Resilience Intel

Identifying Climate-Smart Finance for Decision-makers at all levels. 

The COP22 Presidency joined Citizens’ Climate Education and the Geoversiv Foundation to introduce Resilience Intel: a first-of-its-kind Climate-Smart Finance Aggregator, on the Finance Day at COP23.

The Climate-Smart Finance Aggregator brings together a coalition of technical, political and financial practitioner partners to establish a common standard for basic assessment of the climate positive, neutral or negative value of any given dollar of investment, in any sector.

  1. From the start: add to the aggregate value flowing to climate-related priorities;
  2. Next stage: climate intelligence grading applicable to any kind of finance, intended to integrate many different climate value and resilience ratings methodologies;
  3. Building on experience: roadmaps for upgrading the climate intelligence of investments, budgets, institutions of many kinds.
  4. Ultimately: empower innovators in finance to leverage new kinds of data to show the competitive resilience value of specific investment choices.

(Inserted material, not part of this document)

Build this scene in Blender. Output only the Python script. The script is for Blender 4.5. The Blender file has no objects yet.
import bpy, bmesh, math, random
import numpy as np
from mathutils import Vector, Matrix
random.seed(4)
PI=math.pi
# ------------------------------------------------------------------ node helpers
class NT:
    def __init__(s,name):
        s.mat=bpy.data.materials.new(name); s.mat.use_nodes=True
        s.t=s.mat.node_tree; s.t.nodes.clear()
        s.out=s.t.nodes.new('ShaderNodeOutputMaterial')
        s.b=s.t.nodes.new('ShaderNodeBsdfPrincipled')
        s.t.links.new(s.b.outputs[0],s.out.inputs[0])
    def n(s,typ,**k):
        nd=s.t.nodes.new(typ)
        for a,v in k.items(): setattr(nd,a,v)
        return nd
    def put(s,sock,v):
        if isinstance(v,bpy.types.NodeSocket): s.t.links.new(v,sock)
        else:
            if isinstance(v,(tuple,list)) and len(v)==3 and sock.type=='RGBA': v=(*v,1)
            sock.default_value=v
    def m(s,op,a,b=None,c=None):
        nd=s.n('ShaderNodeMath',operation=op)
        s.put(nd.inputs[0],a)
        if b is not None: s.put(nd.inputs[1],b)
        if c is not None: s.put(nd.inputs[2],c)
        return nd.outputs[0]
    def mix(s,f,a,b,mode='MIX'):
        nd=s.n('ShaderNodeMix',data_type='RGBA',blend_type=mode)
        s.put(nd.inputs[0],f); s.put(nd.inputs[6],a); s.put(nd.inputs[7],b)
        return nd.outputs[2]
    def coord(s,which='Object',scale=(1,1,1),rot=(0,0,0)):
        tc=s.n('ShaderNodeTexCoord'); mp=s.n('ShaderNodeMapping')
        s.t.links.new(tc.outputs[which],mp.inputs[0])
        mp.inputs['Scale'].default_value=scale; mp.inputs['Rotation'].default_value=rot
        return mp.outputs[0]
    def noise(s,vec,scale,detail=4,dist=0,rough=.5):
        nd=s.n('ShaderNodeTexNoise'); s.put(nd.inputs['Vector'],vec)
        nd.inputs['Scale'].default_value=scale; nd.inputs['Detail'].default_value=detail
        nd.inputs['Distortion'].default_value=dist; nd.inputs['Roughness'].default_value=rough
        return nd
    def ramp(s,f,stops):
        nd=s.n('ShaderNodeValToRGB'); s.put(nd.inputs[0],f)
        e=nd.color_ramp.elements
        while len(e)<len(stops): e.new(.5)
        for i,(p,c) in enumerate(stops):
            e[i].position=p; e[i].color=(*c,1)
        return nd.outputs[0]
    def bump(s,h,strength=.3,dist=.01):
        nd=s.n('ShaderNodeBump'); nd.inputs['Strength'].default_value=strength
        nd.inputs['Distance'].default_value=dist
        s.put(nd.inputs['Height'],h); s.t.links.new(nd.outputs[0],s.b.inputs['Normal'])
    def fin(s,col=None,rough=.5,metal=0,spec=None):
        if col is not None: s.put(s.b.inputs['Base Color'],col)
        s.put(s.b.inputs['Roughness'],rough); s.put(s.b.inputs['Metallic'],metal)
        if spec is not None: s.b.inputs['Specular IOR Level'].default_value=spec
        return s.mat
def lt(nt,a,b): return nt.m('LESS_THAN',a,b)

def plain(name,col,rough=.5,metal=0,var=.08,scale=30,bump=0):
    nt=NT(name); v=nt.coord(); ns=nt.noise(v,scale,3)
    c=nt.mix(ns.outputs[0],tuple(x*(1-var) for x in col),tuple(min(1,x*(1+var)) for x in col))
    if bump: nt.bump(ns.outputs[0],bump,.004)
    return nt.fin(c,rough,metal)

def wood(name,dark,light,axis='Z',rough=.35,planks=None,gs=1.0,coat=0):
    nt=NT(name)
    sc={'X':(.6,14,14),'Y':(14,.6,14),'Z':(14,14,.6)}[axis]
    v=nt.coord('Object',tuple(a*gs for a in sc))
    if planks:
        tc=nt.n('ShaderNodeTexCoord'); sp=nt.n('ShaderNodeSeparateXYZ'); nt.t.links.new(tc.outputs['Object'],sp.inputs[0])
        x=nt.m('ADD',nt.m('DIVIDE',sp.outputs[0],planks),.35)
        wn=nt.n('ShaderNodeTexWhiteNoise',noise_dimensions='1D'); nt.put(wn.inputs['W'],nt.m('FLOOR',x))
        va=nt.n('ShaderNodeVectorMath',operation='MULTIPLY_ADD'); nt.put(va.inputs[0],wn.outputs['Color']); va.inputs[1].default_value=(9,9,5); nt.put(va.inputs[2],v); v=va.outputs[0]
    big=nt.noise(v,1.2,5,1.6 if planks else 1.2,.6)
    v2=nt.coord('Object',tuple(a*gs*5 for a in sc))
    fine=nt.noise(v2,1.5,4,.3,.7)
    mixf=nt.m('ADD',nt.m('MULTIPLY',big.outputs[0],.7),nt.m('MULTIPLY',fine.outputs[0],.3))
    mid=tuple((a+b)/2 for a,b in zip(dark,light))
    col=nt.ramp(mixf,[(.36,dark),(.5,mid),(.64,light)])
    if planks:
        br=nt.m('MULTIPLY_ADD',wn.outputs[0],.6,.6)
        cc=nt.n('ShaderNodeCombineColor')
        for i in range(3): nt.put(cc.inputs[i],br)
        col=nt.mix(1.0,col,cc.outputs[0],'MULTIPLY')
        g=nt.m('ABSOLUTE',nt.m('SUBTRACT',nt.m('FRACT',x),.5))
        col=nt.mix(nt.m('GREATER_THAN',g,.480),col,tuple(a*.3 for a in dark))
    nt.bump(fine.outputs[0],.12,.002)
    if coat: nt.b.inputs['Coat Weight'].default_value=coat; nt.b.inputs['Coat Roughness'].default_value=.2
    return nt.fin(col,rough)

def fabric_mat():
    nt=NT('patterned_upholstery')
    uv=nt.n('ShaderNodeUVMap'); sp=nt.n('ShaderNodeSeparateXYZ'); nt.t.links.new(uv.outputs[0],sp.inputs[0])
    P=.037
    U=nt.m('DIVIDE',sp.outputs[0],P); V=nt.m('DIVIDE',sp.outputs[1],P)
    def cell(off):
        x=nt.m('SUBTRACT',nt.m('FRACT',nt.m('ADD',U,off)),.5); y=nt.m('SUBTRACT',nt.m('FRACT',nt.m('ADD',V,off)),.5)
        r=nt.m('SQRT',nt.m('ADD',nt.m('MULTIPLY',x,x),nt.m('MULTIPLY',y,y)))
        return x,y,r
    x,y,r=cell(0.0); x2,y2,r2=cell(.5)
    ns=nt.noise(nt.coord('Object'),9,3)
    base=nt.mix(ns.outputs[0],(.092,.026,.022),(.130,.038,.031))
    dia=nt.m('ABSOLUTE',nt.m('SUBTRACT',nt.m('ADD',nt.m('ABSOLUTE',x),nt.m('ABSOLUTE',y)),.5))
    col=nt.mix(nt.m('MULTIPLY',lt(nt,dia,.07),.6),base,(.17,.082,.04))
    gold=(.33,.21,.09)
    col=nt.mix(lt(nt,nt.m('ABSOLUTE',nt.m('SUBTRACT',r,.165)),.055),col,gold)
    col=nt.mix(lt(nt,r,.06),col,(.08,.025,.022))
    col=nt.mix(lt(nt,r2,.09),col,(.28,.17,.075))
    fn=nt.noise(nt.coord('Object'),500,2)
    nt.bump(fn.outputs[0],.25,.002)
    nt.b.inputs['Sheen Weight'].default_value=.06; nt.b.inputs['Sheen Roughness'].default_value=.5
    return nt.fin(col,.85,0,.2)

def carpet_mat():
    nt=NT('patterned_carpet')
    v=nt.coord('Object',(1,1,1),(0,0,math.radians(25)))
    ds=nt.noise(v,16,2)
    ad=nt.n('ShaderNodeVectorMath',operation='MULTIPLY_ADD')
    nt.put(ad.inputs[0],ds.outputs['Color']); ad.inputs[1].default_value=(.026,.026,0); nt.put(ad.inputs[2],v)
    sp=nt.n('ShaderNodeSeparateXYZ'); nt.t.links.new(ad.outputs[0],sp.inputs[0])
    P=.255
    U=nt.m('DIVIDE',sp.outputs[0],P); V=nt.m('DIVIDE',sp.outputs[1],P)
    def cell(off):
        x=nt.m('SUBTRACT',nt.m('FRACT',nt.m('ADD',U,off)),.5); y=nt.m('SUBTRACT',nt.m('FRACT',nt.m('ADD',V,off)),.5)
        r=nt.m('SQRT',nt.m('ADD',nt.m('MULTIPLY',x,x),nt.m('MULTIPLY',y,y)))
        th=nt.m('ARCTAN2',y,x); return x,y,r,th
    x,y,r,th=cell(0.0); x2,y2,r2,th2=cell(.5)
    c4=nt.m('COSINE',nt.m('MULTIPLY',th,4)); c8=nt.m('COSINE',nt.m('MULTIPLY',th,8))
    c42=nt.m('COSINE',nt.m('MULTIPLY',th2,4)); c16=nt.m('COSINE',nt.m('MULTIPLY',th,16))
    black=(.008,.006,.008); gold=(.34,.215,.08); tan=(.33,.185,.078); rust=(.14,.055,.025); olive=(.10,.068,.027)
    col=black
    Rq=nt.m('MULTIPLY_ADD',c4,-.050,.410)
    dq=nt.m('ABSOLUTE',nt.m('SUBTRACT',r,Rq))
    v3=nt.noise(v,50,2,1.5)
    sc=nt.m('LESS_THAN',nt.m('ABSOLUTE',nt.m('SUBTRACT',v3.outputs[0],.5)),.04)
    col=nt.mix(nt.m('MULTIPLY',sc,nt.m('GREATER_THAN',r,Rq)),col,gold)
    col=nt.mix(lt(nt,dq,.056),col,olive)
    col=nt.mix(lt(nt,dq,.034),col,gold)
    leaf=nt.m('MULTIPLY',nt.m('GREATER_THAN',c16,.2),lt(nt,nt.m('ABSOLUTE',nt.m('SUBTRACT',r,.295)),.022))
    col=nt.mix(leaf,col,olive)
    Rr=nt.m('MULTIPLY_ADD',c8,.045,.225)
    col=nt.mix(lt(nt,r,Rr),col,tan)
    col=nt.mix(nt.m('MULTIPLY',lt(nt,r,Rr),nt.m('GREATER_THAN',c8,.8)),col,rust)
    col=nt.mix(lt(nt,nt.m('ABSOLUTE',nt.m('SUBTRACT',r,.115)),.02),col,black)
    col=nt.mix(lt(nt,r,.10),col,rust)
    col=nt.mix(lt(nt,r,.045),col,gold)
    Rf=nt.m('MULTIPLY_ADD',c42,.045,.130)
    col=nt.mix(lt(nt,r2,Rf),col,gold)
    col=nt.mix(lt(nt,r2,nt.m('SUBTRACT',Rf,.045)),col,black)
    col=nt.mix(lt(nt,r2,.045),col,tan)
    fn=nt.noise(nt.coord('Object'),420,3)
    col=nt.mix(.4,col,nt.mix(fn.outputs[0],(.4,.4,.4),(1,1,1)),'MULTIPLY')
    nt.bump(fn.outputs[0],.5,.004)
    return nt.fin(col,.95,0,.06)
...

The Aggregator will use a light-touch analysis to parse any investment or spending into good / bad / neutral and then add up all of the good, to identify hidden climate-action money across the whole economy.

Any given dollar can be graded as one of the following:

  • Resilience Value Positive: RV+
  • Resilience Value Stable: RV=
  • Resilience Value Negative: RV-

Investors, entrepreneurs and decision-makers, at all levels, everywhere, need actionable insights to compete in a new economy that values climate solvency as a basic right and a structural principle for the effective operation of legal and economic systems.

  • A resilience deficit is an erosion of sovereignty–for individuals, for enterprise, and for the state in its obligation to define and uphold the rule of law.
  • Investments that carry a resilience deficit will be disfavored by the wider day-to-day market for finance, globally.
  • Because investment in climate-negative finance degrades value elsewhere, it undermines everyone’s leverage for making smart, high-return investments.
  • While some speculators will seek to capitalize on volatility, the wider market interest to marginalize such investments will outweigh the value of any such risk-taking.

The ability to perform while generating zero external harm, and to cooperate sustainably with partners at all levels, will be a higher priority than the state-funded market distortion that dominated the old industrial economy.

As the transition to a climate-resilient world economy speeds ahead, every actor, at every level, can look to a future in which one’s own transition trajectory is either optimal or suboptimal. The optimal transition trajectory for most actors remains fairly opaque or elusive, due to the lack of visibility of the climate-smart qualification of any given dollar of planned investment.

The CSFA will help to resolve this problem by bringing the climate-smart qualification of any given dollar of planned investment into view–drawing connections to the climate intelligence of related investments, goods, services, and infrastructure.